» Data extract:
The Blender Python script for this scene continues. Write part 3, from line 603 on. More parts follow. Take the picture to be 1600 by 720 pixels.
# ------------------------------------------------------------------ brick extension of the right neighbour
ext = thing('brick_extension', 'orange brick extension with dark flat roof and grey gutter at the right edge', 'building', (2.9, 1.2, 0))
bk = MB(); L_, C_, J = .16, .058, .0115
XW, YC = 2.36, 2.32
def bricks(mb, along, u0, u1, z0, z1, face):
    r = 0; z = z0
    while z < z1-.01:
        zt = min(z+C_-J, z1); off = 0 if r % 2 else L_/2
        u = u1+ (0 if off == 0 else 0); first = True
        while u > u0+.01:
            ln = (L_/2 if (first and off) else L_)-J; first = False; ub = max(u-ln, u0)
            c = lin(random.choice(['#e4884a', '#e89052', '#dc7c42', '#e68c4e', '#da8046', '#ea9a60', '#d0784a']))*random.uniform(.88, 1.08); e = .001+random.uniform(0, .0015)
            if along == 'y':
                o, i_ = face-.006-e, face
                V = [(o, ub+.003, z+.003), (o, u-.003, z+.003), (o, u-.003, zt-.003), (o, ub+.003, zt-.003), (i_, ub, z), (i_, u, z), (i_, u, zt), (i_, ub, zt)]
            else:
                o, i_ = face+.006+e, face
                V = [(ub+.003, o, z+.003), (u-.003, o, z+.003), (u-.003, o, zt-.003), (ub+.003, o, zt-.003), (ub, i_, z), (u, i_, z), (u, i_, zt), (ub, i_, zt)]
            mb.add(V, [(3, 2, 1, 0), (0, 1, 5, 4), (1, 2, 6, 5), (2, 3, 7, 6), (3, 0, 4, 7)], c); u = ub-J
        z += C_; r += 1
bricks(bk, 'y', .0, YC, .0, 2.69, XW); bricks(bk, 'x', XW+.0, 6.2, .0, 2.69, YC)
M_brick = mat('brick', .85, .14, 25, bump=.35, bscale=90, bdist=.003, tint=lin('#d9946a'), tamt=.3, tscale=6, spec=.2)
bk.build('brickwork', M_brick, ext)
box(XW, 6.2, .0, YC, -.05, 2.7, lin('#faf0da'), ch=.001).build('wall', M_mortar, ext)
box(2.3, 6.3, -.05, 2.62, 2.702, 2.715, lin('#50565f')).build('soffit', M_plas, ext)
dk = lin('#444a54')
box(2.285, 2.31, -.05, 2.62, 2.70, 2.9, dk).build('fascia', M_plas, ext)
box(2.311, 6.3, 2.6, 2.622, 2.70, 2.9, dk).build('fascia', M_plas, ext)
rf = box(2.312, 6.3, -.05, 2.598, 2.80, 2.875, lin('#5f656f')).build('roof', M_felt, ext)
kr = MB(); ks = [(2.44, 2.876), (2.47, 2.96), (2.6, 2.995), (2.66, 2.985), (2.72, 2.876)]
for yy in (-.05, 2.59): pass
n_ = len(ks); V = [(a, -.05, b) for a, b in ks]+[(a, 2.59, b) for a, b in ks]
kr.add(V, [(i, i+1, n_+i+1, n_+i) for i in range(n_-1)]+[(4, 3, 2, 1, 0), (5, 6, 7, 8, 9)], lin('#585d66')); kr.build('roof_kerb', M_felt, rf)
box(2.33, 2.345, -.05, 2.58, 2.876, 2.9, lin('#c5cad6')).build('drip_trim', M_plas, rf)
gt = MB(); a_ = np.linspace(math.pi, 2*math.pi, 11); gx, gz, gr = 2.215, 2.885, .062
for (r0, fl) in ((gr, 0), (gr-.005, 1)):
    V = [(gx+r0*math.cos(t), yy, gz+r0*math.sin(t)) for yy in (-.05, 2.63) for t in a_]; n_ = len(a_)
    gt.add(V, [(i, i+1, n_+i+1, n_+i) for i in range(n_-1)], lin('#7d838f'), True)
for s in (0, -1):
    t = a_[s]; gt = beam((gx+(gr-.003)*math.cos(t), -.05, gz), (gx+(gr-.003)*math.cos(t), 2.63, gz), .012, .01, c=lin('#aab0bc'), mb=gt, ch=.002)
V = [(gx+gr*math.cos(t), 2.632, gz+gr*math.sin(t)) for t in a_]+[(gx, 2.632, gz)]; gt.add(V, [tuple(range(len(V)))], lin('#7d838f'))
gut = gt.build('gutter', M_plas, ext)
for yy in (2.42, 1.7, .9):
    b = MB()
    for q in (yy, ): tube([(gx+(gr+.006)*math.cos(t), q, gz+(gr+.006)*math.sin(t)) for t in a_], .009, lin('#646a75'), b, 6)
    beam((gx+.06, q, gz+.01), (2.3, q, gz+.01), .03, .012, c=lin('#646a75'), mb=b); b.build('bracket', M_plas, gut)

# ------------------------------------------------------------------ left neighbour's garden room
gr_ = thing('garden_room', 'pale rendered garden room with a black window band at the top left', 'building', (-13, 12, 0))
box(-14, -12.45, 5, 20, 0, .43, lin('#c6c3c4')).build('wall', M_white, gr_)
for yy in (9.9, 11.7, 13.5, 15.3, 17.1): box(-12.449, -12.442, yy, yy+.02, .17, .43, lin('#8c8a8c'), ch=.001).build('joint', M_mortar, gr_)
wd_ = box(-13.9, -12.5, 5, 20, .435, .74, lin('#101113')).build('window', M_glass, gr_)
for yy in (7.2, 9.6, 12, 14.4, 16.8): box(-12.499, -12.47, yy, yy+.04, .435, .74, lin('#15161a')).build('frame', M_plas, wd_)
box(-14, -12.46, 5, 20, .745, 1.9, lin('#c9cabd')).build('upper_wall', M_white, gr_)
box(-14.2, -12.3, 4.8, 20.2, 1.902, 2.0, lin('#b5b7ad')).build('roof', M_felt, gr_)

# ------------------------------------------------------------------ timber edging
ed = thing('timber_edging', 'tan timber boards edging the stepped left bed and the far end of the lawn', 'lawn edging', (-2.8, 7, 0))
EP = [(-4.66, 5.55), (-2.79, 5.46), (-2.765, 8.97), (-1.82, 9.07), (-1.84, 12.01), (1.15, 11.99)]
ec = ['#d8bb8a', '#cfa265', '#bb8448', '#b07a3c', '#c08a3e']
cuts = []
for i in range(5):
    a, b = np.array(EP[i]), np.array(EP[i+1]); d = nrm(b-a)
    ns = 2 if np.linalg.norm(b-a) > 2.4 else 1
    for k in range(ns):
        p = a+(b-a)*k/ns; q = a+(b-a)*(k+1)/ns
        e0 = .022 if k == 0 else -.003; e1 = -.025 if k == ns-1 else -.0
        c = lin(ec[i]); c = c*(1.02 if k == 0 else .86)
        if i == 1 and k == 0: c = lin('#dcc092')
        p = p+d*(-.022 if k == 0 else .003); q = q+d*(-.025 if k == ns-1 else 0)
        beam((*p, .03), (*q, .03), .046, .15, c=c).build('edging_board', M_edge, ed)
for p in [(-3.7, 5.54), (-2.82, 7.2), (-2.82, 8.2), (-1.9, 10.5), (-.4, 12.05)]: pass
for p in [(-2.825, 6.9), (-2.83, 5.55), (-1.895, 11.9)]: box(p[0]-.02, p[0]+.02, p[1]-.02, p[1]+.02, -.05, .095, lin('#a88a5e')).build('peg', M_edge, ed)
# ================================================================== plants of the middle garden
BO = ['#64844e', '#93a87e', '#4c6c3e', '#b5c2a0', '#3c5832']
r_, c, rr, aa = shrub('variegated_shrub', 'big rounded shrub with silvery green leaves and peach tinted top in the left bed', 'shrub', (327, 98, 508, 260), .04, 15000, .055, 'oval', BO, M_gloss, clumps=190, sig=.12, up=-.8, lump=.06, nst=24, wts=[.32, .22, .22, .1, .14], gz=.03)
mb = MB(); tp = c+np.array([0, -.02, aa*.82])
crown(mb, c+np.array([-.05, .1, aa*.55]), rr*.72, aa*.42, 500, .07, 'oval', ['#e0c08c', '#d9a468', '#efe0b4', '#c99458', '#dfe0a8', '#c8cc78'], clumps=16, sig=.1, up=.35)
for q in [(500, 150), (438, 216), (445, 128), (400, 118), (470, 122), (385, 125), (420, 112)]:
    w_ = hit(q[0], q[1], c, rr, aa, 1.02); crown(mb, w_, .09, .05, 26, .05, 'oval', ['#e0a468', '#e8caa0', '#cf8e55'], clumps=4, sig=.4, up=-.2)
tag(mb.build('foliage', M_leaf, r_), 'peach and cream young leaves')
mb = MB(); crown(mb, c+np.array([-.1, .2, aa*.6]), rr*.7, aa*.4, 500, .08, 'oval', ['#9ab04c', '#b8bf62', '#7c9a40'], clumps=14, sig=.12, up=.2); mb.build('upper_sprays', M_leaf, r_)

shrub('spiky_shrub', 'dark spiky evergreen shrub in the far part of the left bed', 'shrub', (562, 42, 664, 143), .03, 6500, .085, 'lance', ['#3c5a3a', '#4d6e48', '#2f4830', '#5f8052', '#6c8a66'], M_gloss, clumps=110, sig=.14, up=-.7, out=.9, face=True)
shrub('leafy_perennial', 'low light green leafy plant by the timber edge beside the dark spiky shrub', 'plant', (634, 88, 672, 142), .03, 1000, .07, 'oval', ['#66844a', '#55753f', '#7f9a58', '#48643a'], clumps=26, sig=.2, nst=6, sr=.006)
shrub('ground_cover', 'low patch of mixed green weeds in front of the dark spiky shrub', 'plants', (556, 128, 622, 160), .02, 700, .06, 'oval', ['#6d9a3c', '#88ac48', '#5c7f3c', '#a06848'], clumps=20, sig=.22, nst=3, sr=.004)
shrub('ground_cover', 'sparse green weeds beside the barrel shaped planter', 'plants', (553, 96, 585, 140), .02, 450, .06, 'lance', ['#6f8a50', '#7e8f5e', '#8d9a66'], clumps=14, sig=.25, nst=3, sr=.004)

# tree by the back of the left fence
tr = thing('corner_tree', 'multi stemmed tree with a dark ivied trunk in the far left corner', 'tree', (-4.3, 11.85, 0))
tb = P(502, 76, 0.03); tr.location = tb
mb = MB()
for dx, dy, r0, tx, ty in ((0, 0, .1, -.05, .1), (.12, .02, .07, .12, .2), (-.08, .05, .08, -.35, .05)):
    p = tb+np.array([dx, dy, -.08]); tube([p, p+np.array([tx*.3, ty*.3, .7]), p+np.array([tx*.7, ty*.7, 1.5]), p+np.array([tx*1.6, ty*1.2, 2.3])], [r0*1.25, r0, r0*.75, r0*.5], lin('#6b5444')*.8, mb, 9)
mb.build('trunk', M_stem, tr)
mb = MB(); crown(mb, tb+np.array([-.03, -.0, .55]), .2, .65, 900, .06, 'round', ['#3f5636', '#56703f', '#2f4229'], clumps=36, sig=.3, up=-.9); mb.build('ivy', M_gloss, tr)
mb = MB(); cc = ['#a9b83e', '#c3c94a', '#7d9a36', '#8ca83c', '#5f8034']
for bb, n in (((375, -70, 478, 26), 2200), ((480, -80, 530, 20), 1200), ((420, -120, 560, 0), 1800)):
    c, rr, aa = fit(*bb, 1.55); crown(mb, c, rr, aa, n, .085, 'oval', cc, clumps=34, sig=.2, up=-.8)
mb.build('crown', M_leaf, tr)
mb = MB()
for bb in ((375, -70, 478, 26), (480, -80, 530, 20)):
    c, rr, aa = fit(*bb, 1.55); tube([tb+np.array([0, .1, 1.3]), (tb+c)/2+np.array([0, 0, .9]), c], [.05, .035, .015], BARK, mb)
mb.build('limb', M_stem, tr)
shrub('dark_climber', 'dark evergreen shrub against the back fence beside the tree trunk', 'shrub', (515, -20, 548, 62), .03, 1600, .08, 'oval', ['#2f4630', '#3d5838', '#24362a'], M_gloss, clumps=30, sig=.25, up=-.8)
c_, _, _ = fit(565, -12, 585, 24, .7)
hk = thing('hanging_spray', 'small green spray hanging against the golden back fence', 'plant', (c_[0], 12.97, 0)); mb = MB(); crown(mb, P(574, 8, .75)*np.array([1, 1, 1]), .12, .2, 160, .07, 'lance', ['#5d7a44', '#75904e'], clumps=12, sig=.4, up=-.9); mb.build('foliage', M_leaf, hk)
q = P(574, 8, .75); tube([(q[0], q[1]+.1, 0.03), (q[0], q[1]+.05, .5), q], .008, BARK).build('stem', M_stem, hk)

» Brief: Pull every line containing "part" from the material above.

» Written response:
The Blender Python script for this scene continues. Write part 3, from line 603 on. More parts follow. Take the picture to be 1600 by 720 pixels.
shrub('spiky_shrub', 'dark spiky evergreen shrub in the far part of the left bed', 'shrub', (562, 42, 664, 143), .03, 6500, .085, 'lance', ['#3c5a3a', '#4d6e48', '#2f4830', '#5f8052', '#6c8a66'], M_gloss, clumps=110, sig=.14, up=-.7, out=.9, face=True)